FJO: For pieces of music to have a life, they have to be interpretable. You can’t create things and say, O.K., I’m putting this in a lock box. You must follow exactly every little detail as it is. It has to breathe. It has to live. The emotions, too, are not just in what’s on the page, but what comes out when somebody reacts to that page. Once again, what’s so interesting about the Second Symphony is its extremes: the outer movements are so fast and the middle movement is so slow.

CR: Yeah, but it’s all the same tempo. The whole piece is [snaps fingers to demonstrate]. And even in the slow movement that’s still there, only it’s sixteenth notes now instead of quarters. Under Leonard, it sounded faster, but it still was good to hear it that way. I really enjoyed it; it was dusting off the cobwebs.

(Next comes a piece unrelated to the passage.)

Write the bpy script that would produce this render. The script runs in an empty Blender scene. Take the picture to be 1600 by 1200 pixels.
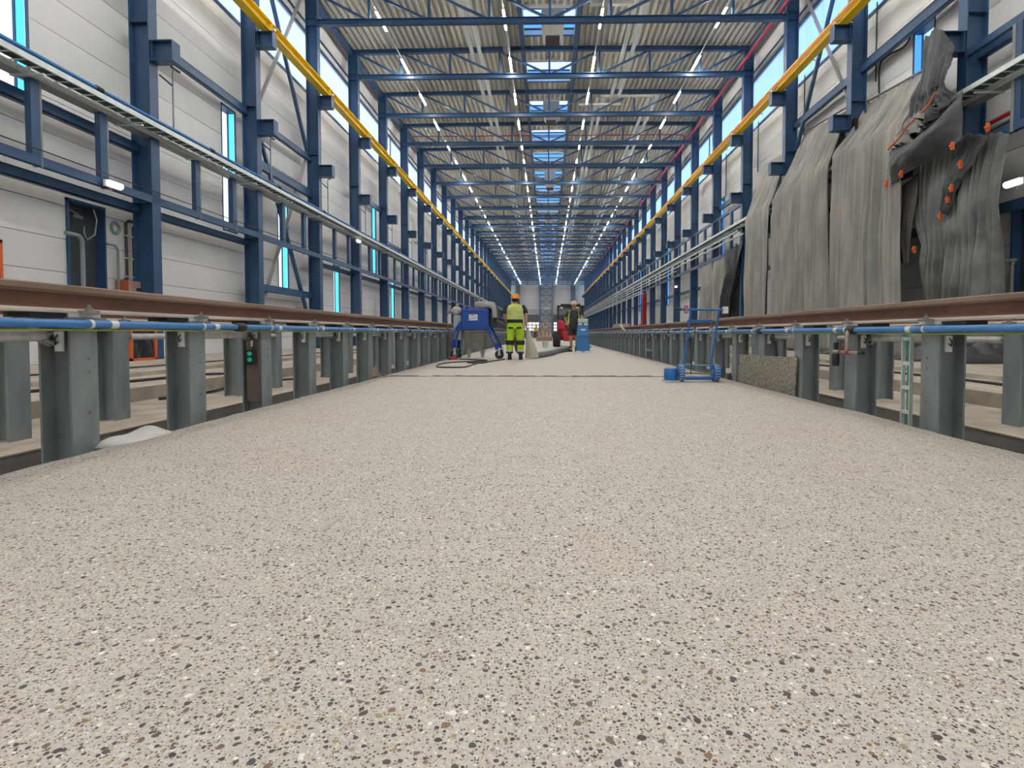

I must admit, though, there are times—fortunately not frequently—where something is, as far as I’m concerned, just wrong. It’s just not at all anywhere near what I had in mind. But then you need to decide as a composer, am I just going to get out of the way—just let the piece go off into the world and let people make whatever of it that they will? Or am I going to come in here and say, “Mmm, hold on. This is just too far from the mark.” I tend to do the latter, I’ll admit, because ultimately it’s me that’s going to be judged. The people are going to decide if the piece is any good. And so getting back to the original thing, I would rather take the credit or the blame through a performance that has some relationship to what I wanted, rather than be judged on a performance that is not at all what I intended.